* **WORK REQUIRED**: Return each line of the material verbatim.

━━━━━━━━━━

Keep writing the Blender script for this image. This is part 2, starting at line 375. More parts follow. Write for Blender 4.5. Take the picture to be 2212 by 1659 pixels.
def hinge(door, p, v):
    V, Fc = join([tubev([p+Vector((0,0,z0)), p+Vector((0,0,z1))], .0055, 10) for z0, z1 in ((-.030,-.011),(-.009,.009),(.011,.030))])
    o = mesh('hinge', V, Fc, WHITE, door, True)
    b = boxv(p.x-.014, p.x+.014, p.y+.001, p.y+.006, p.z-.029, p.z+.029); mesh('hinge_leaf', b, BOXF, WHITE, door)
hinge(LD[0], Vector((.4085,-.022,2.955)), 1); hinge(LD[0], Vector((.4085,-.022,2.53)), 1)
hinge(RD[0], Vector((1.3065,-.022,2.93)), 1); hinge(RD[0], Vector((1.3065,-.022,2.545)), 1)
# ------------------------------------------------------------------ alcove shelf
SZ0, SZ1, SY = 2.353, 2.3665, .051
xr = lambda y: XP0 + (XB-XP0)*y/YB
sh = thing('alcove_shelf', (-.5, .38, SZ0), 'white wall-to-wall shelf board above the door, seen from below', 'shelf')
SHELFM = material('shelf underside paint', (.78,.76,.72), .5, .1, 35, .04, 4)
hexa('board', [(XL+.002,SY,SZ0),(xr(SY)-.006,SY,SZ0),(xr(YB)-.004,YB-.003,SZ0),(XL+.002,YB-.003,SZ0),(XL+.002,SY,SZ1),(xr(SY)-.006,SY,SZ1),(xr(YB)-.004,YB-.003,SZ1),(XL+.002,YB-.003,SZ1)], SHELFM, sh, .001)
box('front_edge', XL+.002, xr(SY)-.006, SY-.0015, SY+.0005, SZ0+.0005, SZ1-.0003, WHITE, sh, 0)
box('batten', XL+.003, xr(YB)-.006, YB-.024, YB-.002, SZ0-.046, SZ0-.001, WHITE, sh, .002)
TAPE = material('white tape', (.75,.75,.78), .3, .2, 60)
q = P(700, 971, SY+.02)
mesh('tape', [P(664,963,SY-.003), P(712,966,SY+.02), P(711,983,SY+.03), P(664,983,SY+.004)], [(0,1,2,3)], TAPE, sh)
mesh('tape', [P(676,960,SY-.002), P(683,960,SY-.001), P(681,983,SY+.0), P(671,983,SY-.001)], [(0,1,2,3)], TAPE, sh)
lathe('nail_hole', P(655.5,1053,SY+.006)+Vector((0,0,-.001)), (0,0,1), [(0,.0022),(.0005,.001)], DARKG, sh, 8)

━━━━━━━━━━

* **WORKED SOLUTION**:
Keep writing the Blender script for this image. This is part 2, starting at line 375. More parts follow. Write for Blender 4.5. Take the picture to be 2212 by 1659 pixels.
def hinge(door, p, v):
    V, Fc = join([tubev([p+Vector((0,0,z0)), p+Vector((0,0,z1))], .0055, 10) for z0, z1 in ((-.030,-.011),(-.009,.009),(.011,.030))])
    o = mesh('hinge', V, Fc, WHITE, door, True)
    b = boxv(p.x-.014, p.x+.014, p.y+.001, p.y+.006, p.z-.029, p.z+.029); mesh('hinge_leaf', b, BOXF, WHITE, door)
hinge(LD[0], Vector((.4085,-.022,2.955)), 1); hinge(LD[0], Vector((.4085,-.022,2.53)), 1)
hinge(RD[0], Vector((1.3065,-.022,2.93)), 1); hinge(RD[0], Vector((1.3065,-.022,2.545)), 1)
# ------------------------------------------------------------------ alcove shelf
SZ0, SZ1, SY = 2.353, 2.3665, .051
xr = lambda y: XP0 + (XB-XP0)*y/YB
sh = thing('alcove_shelf', (-.5, .38, SZ0), 'white wall-to-wall shelf board above the door, seen from below', 'shelf')
SHELFM = material('shelf underside paint', (.78,.76,.72), .5, .1, 35, .04, 4)
hexa('board', [(XL+.002,SY,SZ0),(xr(SY)-.006,SY,SZ0),(xr(YB)-.004,YB-.003,SZ0),(XL+.002,YB-.003,SZ0),(XL+.002,SY,SZ1),(xr(SY)-.006,SY,SZ1),(xr(YB)-.004,YB-.003,SZ1),(XL+.002,YB-.003,SZ1)], SHELFM, sh, .001)
box('front_edge', XL+.002, xr(SY)-.006, SY-.0015, SY+.0005, SZ0+.0005, SZ1-.0003, WHITE, sh, 0)
box('batten', XL+.003, xr(YB)-.006, YB-.024, YB-.002, SZ0-.046, SZ0-.001, WHITE, sh, .002)
TAPE = material('white tape', (.75,.75,.78), .3, .2, 60)
q = P(700, 971, SY+.02)
mesh('tape', [P(664,963,SY-.003), P(712,966,SY+.02), P(711,983,SY+.03), P(664,983,SY+.004)], [(0,1,2,3)], TAPE, sh)
mesh('tape', [P(676,960,SY-.002), P(683,960,SY-.001), P(681,983,SY+.0), P(671,983,SY-.001)], [(0,1,2,3)], TAPE, sh)
lathe('nail_hole', P(655.5,1053,SY+.006)+Vector((0,0,-.001)), (0,0,1), [(0,.0022),(.0005,.001)], DARKG, sh, 8)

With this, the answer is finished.